Objective:
Count every line below that contains "picture", then state the total with no other output.

Information supplied:
----
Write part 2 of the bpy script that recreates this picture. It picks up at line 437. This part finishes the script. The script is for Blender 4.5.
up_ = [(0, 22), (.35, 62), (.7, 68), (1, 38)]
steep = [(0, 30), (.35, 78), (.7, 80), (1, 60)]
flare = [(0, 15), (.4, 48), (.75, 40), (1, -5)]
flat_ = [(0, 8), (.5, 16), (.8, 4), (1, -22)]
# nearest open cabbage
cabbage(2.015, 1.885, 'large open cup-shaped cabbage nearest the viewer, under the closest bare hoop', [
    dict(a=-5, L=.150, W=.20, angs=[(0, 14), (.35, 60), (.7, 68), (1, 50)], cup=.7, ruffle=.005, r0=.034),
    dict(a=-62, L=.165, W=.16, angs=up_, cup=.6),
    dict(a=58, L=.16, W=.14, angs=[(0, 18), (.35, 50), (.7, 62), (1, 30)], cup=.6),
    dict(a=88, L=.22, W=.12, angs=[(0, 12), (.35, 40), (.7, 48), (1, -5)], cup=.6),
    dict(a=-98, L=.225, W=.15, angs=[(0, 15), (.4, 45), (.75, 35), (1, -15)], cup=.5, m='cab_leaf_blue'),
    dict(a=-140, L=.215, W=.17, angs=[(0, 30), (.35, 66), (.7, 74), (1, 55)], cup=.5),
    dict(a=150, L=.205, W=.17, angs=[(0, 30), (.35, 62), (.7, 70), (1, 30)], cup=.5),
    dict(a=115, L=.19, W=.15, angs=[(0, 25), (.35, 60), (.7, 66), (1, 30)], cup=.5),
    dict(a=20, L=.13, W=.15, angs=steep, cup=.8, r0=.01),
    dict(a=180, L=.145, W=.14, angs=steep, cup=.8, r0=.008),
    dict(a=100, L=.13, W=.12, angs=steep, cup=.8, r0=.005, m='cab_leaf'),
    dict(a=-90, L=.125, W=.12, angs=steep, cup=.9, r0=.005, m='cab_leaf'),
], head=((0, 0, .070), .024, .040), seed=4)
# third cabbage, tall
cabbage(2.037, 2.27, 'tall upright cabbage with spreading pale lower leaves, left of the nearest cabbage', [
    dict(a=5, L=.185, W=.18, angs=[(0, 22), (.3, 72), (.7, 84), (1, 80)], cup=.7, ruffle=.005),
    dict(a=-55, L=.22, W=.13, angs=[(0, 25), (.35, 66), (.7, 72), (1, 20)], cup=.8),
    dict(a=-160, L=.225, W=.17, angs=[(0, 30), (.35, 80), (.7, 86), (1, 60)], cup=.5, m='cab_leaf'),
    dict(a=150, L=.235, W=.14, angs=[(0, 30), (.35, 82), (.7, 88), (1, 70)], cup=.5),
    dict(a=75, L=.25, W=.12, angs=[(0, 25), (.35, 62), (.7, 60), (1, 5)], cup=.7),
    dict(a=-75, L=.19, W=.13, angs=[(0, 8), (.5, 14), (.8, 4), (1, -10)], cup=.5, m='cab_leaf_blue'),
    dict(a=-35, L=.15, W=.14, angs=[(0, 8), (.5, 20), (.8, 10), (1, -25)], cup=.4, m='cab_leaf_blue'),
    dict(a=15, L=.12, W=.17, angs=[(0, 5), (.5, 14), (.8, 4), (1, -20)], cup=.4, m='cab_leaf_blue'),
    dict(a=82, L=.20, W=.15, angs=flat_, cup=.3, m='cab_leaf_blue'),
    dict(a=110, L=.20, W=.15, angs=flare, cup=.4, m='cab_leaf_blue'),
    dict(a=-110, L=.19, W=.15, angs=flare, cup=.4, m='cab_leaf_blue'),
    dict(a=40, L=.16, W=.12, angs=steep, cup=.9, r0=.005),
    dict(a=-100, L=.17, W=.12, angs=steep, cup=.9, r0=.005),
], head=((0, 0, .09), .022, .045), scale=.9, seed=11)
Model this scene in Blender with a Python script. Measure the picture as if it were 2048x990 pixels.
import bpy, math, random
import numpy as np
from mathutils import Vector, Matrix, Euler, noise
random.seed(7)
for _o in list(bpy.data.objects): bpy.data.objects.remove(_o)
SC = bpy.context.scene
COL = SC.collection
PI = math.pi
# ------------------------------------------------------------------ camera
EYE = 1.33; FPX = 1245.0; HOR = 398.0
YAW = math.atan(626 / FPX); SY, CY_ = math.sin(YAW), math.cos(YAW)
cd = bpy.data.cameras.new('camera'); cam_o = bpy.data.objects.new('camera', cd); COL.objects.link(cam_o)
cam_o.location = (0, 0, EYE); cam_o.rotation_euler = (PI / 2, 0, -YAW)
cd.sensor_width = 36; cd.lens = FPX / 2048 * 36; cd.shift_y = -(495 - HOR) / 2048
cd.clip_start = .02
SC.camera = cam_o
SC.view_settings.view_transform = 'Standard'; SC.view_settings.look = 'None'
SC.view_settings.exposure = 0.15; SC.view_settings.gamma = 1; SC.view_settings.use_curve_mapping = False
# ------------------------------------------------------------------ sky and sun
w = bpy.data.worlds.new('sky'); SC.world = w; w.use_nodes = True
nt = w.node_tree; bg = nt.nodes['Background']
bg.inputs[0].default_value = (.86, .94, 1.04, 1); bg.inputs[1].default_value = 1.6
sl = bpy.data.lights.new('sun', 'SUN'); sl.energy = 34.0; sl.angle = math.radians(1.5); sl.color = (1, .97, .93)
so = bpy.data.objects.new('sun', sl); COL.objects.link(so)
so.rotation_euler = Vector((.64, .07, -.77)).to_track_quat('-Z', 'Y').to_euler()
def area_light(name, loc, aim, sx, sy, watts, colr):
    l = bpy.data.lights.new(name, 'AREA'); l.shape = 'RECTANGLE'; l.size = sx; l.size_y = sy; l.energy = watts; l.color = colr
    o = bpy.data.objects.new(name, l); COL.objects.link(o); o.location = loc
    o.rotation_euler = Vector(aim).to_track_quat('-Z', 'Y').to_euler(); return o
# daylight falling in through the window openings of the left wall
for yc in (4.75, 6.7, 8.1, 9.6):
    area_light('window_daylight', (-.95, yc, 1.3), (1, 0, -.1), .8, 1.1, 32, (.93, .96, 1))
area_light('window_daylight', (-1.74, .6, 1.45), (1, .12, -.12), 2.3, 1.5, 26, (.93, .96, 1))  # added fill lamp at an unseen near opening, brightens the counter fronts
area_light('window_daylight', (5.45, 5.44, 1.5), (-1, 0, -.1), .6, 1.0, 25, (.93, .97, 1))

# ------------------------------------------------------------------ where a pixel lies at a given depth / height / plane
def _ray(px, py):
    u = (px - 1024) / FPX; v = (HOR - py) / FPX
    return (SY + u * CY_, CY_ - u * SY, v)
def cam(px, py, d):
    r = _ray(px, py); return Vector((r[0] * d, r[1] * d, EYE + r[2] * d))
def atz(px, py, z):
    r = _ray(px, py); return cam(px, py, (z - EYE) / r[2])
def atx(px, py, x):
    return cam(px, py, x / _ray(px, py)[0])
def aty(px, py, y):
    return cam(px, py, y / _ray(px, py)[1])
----
Solution to the exercise:
2